PROBLEM TO WORK ON ->
Set down, exactly as written, the lines from the top of the data to the line that holds "the copier', 'pebble')", and omit the pictures.
---------- RECORDS FOR THE TASK
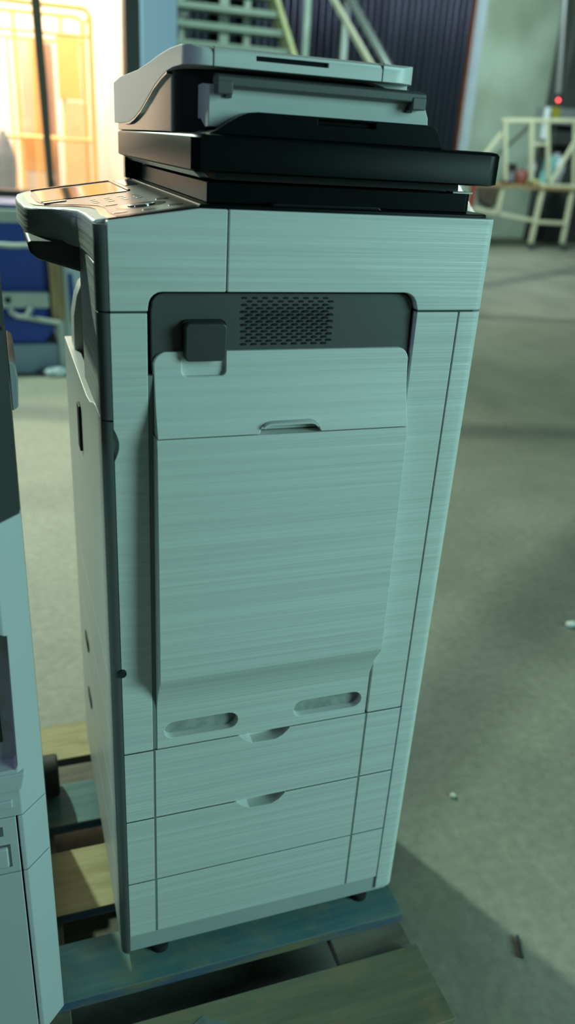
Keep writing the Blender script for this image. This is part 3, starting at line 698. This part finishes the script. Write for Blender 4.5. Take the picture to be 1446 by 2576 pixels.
p = at(1379, 270, 'y', MY-.3); q = at(1366, 350, 'y', MY-.3); mp_('white_lever', G().tube([p, q], .055, 14), mat('white_enamel', (.75, .78, .85), .35, var=.04))
a = at(1388, 345, 'y', MY-.1); mp_('table', G().box(a.x-.02, a.x+.9, MY-.2, MY+.1, a.z-.12, a.z+.1), MG, bevel=.02)
a = at(1336, 480, 'y', MY+.7); mp_('base', G().box(a.x, a.x+1.6, MY-.0, MY+.7, 0, a.z), MG, bevel=.02)
# conduit on the green wall
tag(finish('conduit', G().tube([at(1372, 262, 'y', 13.968), at(1345, 300, 'y', 13.968), at(1290, 350, 'y', 13.968), at(1210, 420, 'y', 13.968)], .03, 10), mat('conduit_grey', (.30, .33, .28), .6, var=.1)), 'thin grey cable slanting across the green wall', 'cable')
tag(finish('cardboard_sheet', G().prism([(at(x_, y_, 'y', 13.9).x, at(x_, y_, 'y', 13.9).z) for x_, y_ in ((1205, 470), (1258, 470), (1250, 500), (1232, 518), (1205, 500))], 'y', 13.9, 14.001), mat('dark_brown_card', (.16, .12, .10), .8, var=.2)), 'dark brown sheet hanging on the green wall, seen under the scanner lid', 'sheet')

# --- litter on the floor
tag(finish('metal_pin', G().tube([(.778, -.056, .004), (.760, -.101, .004)], .0035, 10), mat('dark_pin', (.06, .08, .08), .5, var=.1)), 'short dark metal pin lying on the concrete floor at lower right', 'pin')
tag(finish('paper_scrap', G().ball((1.648, .936, .008), .018, (1.2, .8, .5), .15, 4, 2), mat('paper_white', (.75, .78, .75), .8, var=.05)), 'small white scrap on the floor at the right edge', 'scrap')
tag(finish('pebble', G().ball((.845, .33, .004), .007, (1.2, 1, .7), .15, 9, 2), mat('pebble_pale', (.60, .62, .52), .8, var=.1)), 'tiny pale pebble on the floor beside the copier', 'pebble')

# ================================================================== LIGHT
w = bpy.data.worlds.new('world'); S.world = w; w.use_nodes = True
bg = w.node_tree.nodes['Background']; bg.inputs[0].default_value = (.42, .72, .62, 1); bg.inputs[1].default_value = .055
def area(name, loc, target, size, power, col, spread=180):
    L = bpy.data.lights.new(name, 'AREA'); L.shape = 'DISK'; L.size = size; L.energy = power; L.color = col; L.spread = math.radians(spread)
    o = bpy.data.objects.new(name, L); COL.objects.link(o); o.location = loc
    o.rotation_euler = (Vector(target)-Vector(loc)).to_track_quat('-Z', 'Y').to_euler()
    return o
area('hall_lamp_behind', (-1.25, 4.6, 3.6), (.5, .2, 0), .16, 235, (.74, 1, .78))
area('hall_lamp_front', (4.3, -3.3, 2.4), (.2, 0, .8), 2.6, 194, (.50, 1, .93))
area('hall_lamp_left', (-2.8, -.7, 2.6), (.2, .2, 1.0), .5, 13, (.50, .62, 1))
area('hall_lamp_far', (6.5, 9.5, 5.0), (9, 13, 1), .8, 260, (.74, 1, .92))
area('floor_fill_mid', (5.5, 5.6, 5.0), (5.0, 6.8, 0), .5, 24, (.85, 1, .86), 80)  # unseen fill light added to brighten the far floor
area('stairs_fill', (3.0, 6.0, 4.8), (3.2, 9, 2.4), .4, 90, (.70, 1, .86))  # unseen fill light added to bring out the stair treads
area('curtain_highlight_fill', (5.3, 6.7, 3.45), (4.4, 9, 2.9), .15, 36, (.8, .85, 1))  # unseen light added to make the highlight on the corrugated wall
area('office_lamp', (-1.0, 6.6, 4.1), (-1.0, 6.6, 0), 2.2, 300, (1, .81, .68))
area('office_lamp', (.2, 7.9, 4.1), (.2, 7.9, 0), 1.0, 120, (1, .81, .68))

S.view_settings.view_transform = 'Standard'; S.view_settings.look = 'None'
S.view_settings.gamma = 1; S.view_settings.use_curve_mapping = False
S.view_settings.exposure = 0
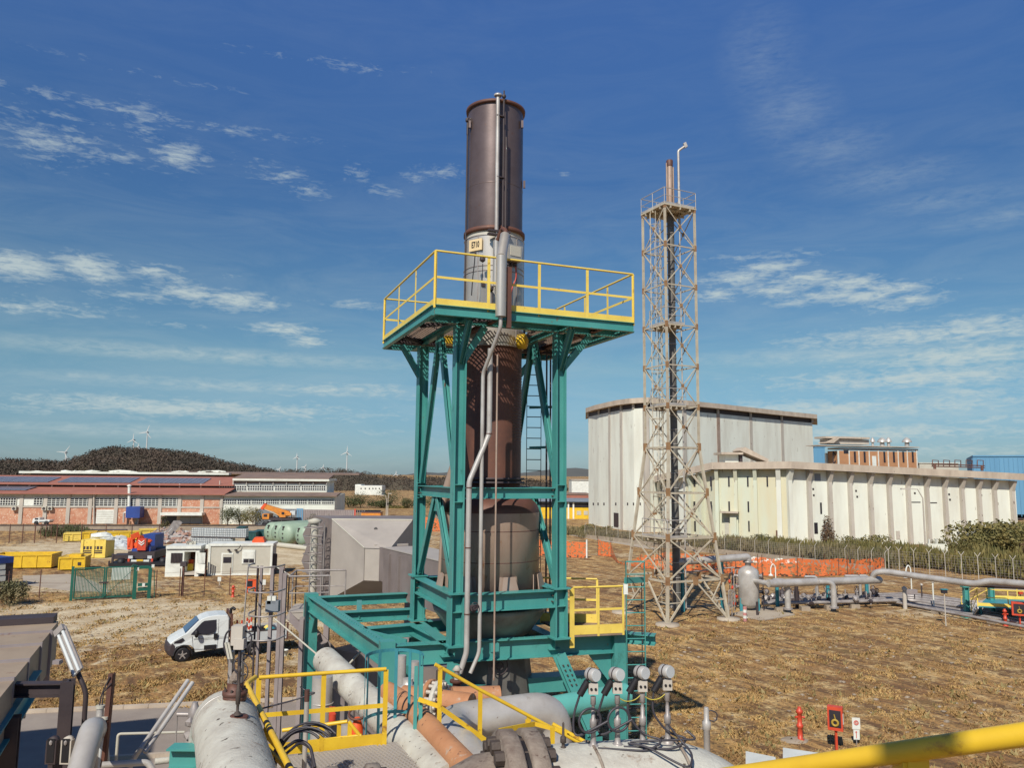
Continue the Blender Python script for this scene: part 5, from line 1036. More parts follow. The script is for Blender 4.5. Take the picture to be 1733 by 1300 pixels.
    for wx in (0, wb):
        for yy, sd in ((.12, -1), (1.9, 1)):
            mb = MB(); mb.lathe(P(wx, yy, .35), [(.22, -.11), (.33, -.12), (.36, -.07), (.36, .07), (.33, .12), (.22, .11)], 26, ax=ey); wl = mb.build('wheel', blk, t)
            mb = MB(); c = P(wx, yy+sd*.09*1, .35); mb.lathe(c, [(.225, -.02), (.21, .02), (.06, .035 if sd > 0 else -.035)], 20, ax=ey)
            r1 = mb.build('rim', silver, wl); mb = MB()
            for i in range(5): a = R(72*i+20); dd_ = ex*math.cos(a)+Z*math.sin(a); mb.bar(c+dd_*.05+ey*sd*.035, c+dd_*.21+ey*sd*.035, .05, .03, u=ey)
            mb.build('spokes', galv, r1)
    # bed
    mb = MB(); mb.ob(P(3.55, 1.0, .60), ex*1.3, ey*.35, Z*.08); mb.ob(P(2.15, 1.0, .5), ex*.9, ey*.4, Z*.07); mb.build('chassis', blk, t)
    B0, B1 = 2.46, 5.32
    mb = MB(); mb.ob(P((B0+B1)/2, 1.0, .90), ex*(B1-B0)/2*k, ey*1.0*k, Z*.04); mb.build('bed_floor', darkm, t)
    for nm, c, hx, hy in (('side_board', P((B0+B1)/2, -.01, 1.02), (B1-B0)/2, .02), ('side_board', P((B0+B1)/2, 2.01, 1.02), (B1-B0)/2, .02), ('tail_board', P(B1+.02, 1.0, 1.02), .02, 1.0)):
        mb = MB(); mb.ob(c, ex*hx*k, ey*hy*k, Z*.25*k); mb.build(nm, ibc, t)
    mb = MB(); mb.ob(P((B0+B1)/2, -.035, 1.30), ex*(B1-B0)/2*k, ey*.02, Z*.025); mb.build('board_rail', darkm, t)
    mb = MB()
    for y in (.02, 2.0): mb.bar(P(B0-.07, y, .85), P(B0-.07, y, 2.28), .09, .09, u=ex)
    for y in (.02, 2.0): tb_ = MB(); tb_.bar(P(B1+.06, y, .7), P(B1+.06, y, 1.62), .08, .08, u=ex); tb_.build('tail_post', rusty, t)
    for z in (2.24, 1.9, 1.5): mb.bar(P(B0-.07, .02, z), P(B0-.07, 2.0, z), .06, .08, u=Z)
    for i in range(5): mb.bar(P(B0-.06, .3+i*.35, .95), P(B0-.06, .3+i*.35, 2.22), .03, .03, u=ex)
    mb.build('headboard_rack', rusty, t); mb = MB(); mb.ob(P(B0-.03, .08, 1.5), ex*.03, ey*.03, Z*.3); mb.build('side_reflector', orange, t)
    mb = MB(); mb.path([P(B0-.1, .35, 2.28), P(B0-.1, .3, 2.5), P(B0-.02, .2, 2.58), P(B0+.08, .1, 2.5)], .07, 8); mb.build('exhaust_hose', blk, t)
    # cargo
    rr_ = random.Random(4); cone0 = None
    for i, (x, y) in enumerate(((2.72, .35), (2.95, .22), (3.12, .5), (3.34, .25), (3.5, .55), (3.02, .8), (3.32, .85), (3.55, .9))):
        c = P(x, y, .95)
        if i % 3 == 2:
            o = thing('gas_bottle', 'short white gas bottle standing among the cones on the truck bed', 'gas bottle', c, 'load of the flatbed truck'); mb = MB(); mb.lathe(c, [(.12, 0), (.13, .05), (.13, .38), (.05, .46), (.05, .52)], 12); mb.build('bottle', whitep, o)
        else:
            o = thing('traffic_cone', 'red and white traffic post standing on the truck bed behind the cab', 'traffic post', c, 'load of the flatbed truck'); mb = MB(); mb.ob(c+Z*.02, V((.13, 0, 0)), V((0, .13, 0)), V((0, 0, .02))); mb.build('base', blk, o)
            for q in range(5): mb = MB(); mb.lathe(c+Z*(.04+.16*q), [(.075-.007*q, 0), (.07-.007*q, .16)], 10); mb.build('band', redp if q % 2 == 0 else whitep, o)
    c = P(3.95, 1.0, .95); o = thing('coiled_hose', 'coil of black hose lying in the middle of the truck bed', 'hose', c); mb = MB()
    for i in range(4): mb.ring(c+Z*(.05+.07*i), .42-.02*i, .045, Z, 22, 6)
    mb.build('coil', blk, o)
    c = P(4.55, .6, .95); o = thing('tool_bag', 'green and yellow bag lying at the tail of the truck bed', 'bag', c); mb = MB(); mb.blob(c+Z*.18, (.28, .22, .2), 2, .12); mb.build('bag', tealb, o); mb = MB(); mb.blob(c+V((-.2, .1, .3)), (.16, .14, .12), 2, .1); mb.build('flap', yel, o)
    c = P(4.3, 1.5, .95); o = thing('plank', 'long plank lying along the far side of the truck bed', 'plank', c); mb = MB(); mb.bar(P(2.7, 1.7, 1.33), P(4.9, 1.7, 1.33), .3, .05); mb.build('plank', pier, o)
    b = G(482, 1111); o = thing('bucket', 'white bucket standing on the grass behind the flatbed truck', 'bucket', b); mb = MB(); mb.lathe(b, [(.11, 0), (.15, .28), (.165, .28), (.165, .31), (.14, .31), (.10, .03)], 16, cap=False); mb.lathe(b, [(.11, .02), (.0, .021)], 16, cap=False); mb.build('pail', whitep, o)
    return t
pickup()
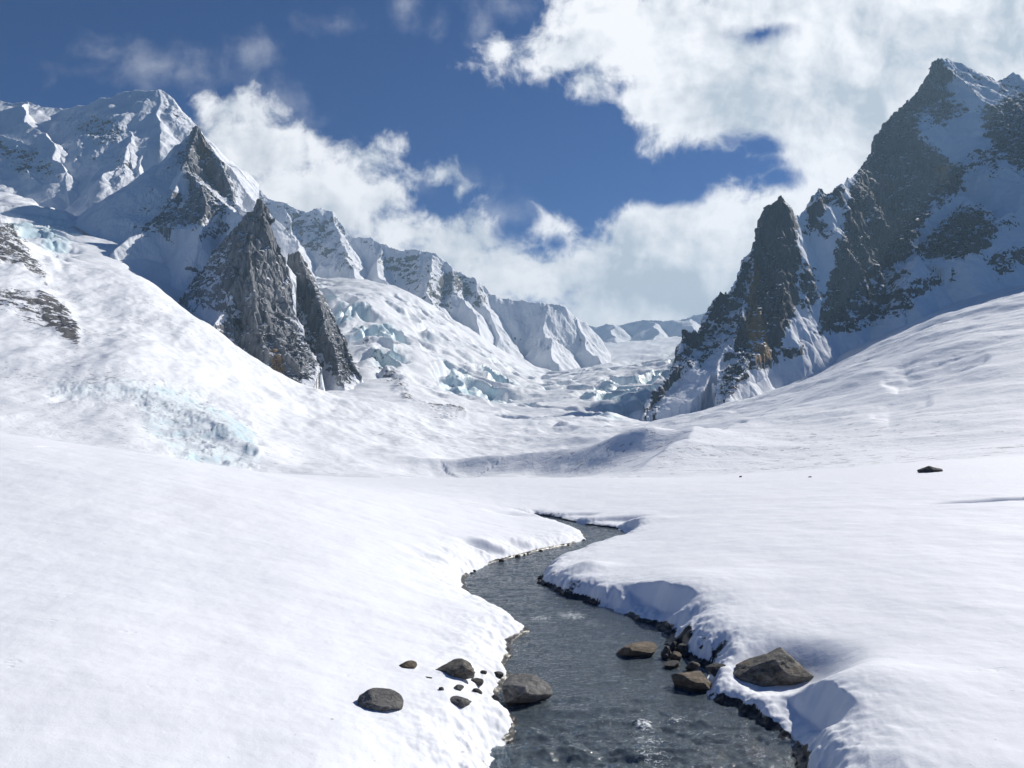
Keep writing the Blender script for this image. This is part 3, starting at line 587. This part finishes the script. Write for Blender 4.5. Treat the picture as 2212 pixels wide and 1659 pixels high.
Z = Z + t60 * (1.6 * np.sqrt(lod) * fbm(X / 60, Y / 60, 5, 61) + 3.0 * lod * fbm(X / 170, Y / 170, 4, 65))
Z = moraines(X, Y, Z)
# stepped, broken ice
d1, d2, idc = worley2(X / 42 + .9 * fbm(X / 60, Y / 60, 3, 70), Y / 30 + .9 * fbm(X / 60 + 7, Y / 60, 3, 69), 71)
e1, e2, ide = worley2(X / 7, Y / 9, 72)
sc = np.clip(Y / 700, .35, 2.2)
th = 24 * sc; ph = Z / th + 1.5 * fbm(X / 110, Y / 150, 2, 78) + .16 * fbm(X / 22, Y / 30, 3, 79)
fr = ph - np.floor(ph); step = (sstep(.55, .98, fr) - fr) * th * 1.25
sc = sc * np.where(Y < 340, .6, 1)
brk = step * np.clip((Y - 180) / 420, .16, 1) + sc * (1.6 * (idc - .5) - 1.4 * np.exp(-((d2 - d1) / .08) ** 2) + 2.2 * ridged(X / 80, Y / 45, 3, 73))
patch = sstep(-.35, .25, fbm(X / 95, Y / 140, 3, 68)); patch = np.where(Y < 420, 1, patch); ice = ice * (.25 + .75 * patch)
brk = brk + np.where(Y < 340, 1.0 * (ridged(X / 6.5 + .5 * fbm(X / 9, Y / 9, 2, 67), Y / 13, 4, 76) - .3), 0)
Z = Z + np.clip(ice * 1.3, 0, 1) * brk
Z = Z + rk * 7.0 * sc * (ridged(X / 16, Y / 16, 4, 75))
deb = np.clip(.55 + .9 * fbm(X / 80, Y / 80, 3, 66), 0, 1) * sstep(5200, 900, Y)
M_valley = mat_snow_far('valley_snow_and_ice')
mesh_from_grid('valley_slope', X, Y, Z, dict(rock=rk, ice=ice, debris=deb), M_valley)

# ------------------------------------------------------------------ foreground snow
u = np.r_[np.linspace(-2.2, -.74, 110), np.linspace(-.74, .74, 1120)[1:], np.linspace(.74, 2.2, 110)[1:]]
ys = np.r_[np.linspace(2.3, 6.5, 110), np.geomspace(6.5, 34, 560)[1:], np.geomspace(34, 64, 90)[1:]]
U, Y = np.meshgrid(u, ys); X = U * Y
Zs, S, side = near_height(X, Y)
Zs = Zs + .008 * fbm(X * 1.7, Y * 1.9, 4, 81) * np.clip(S, 0, 1)
gy, gx = np.gradient(S); 
# the lip of the bank leans a little over the water
Z0 = Zs.copy()
soil_shade = sstep(.10, .05, S) * sstep(-.25, .15, fbm(X * .55, Y * .4, 3, 83) + .25)

# bare wet gravel at the water's edge on the outer bends
for (c, rad, val) in [(gw(1465, 1400), .35, .9), (gw(1560, 1440), .30, .55), (gw(1215, 1260), .55, .55), (gw(1180, 1245), .25, .7), (gw(1240, 1285), .4, .5), (gw(1300, 1310), .4, .4), (gw(1195, 1117), 1.2, .5), (gw(1270, 1140), 1.5, .45), (gw(1020, 1240), .5, .45), (gw(1090, 1450), .2, .4)]:
    soil_shade = np.maximum(soil_shade, val * np.exp(-((X - c[0]) ** 2 + (Y - c[1]) ** 2) / rad ** 2) * sstep(.55, .15, S))
for (c, rad) in [(gw(1590, 1530), .45), (gw(1650, 1580), .45), (gw(1700, 1640), .45), (gw(1430, 1360), .5), (gw(1350, 1338), .45)]:  # dark band painted in as the shade beneath the undercut right bank
    soil_shade = np.maximum(soil_shade, 1.1 * np.exp(-((X - c[0]) ** 2 + (Y - c[1]) ** 2) / rad ** 2) * sstep(.15, .07, S))
M_near = mat_snow_near('foreground_snow')
mesh_from_grid('snow_ground', X, Y, Zs, dict(soil_shade=soil_shade), M_near)
gx_, gy_ = np.meshgrid(np.linspace(-60, 60, 40), np.linspace(-60, 2.6, 30))
mesh_from_grid('snow_field', gx_, gy_, .62 + .12 * fbm(gx_ / 9, gy_ / 9, 2, 3), dict(soil_shade=gx_ * 0), M_near)

# ------------------------------------------------------------------ stream bed and water
u = np.linspace(-.45, .75, 420); ys = np.geomspace(2.6, 40, 420)
U, Y = np.meshgrid(u, ys); X = U * Y
m = -poly_sd(X, Y, stream_poly)
keep = m < .30
bed = -.17 + .05 * fbm(X * 1.3, Y * 1.3, 3, 91)
d1, d2, idc = worley2(X * 5.5, Y * 5.5, 92)
bed = bed + .05 * np.clip(.55 - d1, 0, 1) * (0.5 + idc) * 1.6 + .12 * np.clip(m + .35, 0, .5)
mb, t = new_mat('stream_bed_stones')
pos = t.n('ShaderNodeNewGeometry').outputs['Position']
vc = t.n('ShaderNodeTexVoronoi'); t.put(vc.inputs['Vector'], pos); vc.inputs['Scale'].default_value = 6
vs = t.n('ShaderNodeSeparateColor'); t.put(vs.inputs[0], vc.outputs['Color'])
col = t.mix(vs.outputs[0], (.06, .062, .06), (.26, .245, .19)); col = t.mix(t.ramp(vs.outputs[1], .8, .95), col, (.24, .21, .10))
col = t.mix(t.ramp(t.noise(pos, 9, 4, .6), .35, .7), col, (.06, .062, .06))
t.out(t.principled(col, .6, t.bump(t.noise(pos, 16, 4, .6), .5, .05), .3))
mesh_from_grid('stream_bed', X, Y, bed, {}, mb, keep)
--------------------
REPLY TO THE EXERCISE ->
Keep writing the Blender script for this image. This is part 3, starting at line 698. This part finishes the script. Write for Blender 4.5. Take the picture to be 1446 by 2576 pixels.
p = at(1379, 270, 'y', MY-.3); q = at(1366, 350, 'y', MY-.3); mp_('white_lever', G().tube([p, q], .055, 14), mat('white_enamel', (.75, .78, .85), .35, var=.04))
a = at(1388, 345, 'y', MY-.1); mp_('table', G().box(a.x-.02, a.x+.9, MY-.2, MY+.1, a.z-.12, a.z+.1), MG, bevel=.02)
a = at(1336, 480, 'y', MY+.7); mp_('base', G().box(a.x, a.x+1.6, MY-.0, MY+.7, 0, a.z), MG, bevel=.02)
# conduit on the green wall
tag(finish('conduit', G().tube([at(1372, 262, 'y', 13.968), at(1345, 300, 'y', 13.968), at(1290, 350, 'y', 13.968), at(1210, 420, 'y', 13.968)], .03, 10), mat('conduit_grey', (.30, .33, .28), .6, var=.1)), 'thin grey cable slanting across the green wall', 'cable')
tag(finish('cardboard_sheet', G().prism([(at(x_, y_, 'y', 13.9).x, at(x_, y_, 'y', 13.9).z) for x_, y_ in ((1205, 470), (1258, 470), (1250, 500), (1232, 518), (1205, 500))], 'y', 13.9, 14.001), mat('dark_brown_card', (.16, .12, .10), .8, var=.2)), 'dark brown sheet hanging on the green wall, seen under the scanner lid', 'sheet')

# --- litter on the floor
tag(finish('metal_pin', G().tube([(.778, -.056, .004), (.760, -.101, .004)], .0035, 10), mat('dark_pin', (.06, .08, .08), .5, var=.1)), 'short dark metal pin lying on the concrete floor at lower right', 'pin')
tag(finish('paper_scrap', G().ball((1.648, .936, .008), .018, (1.2, .8, .5), .15, 4, 2), mat('paper_white', (.75, .78, .75), .8, var=.05)), 'small white scrap on the floor at the right edge', 'scrap')
tag(finish('pebble', G().ball((.845, .33, .004), .007, (1.2, 1, .7), .15, 9, 2), mat('pebble_pale', (.60, .62, .52), .8, var=.1)), 'tiny pale pebble on the floor beside the copier', 'pebble')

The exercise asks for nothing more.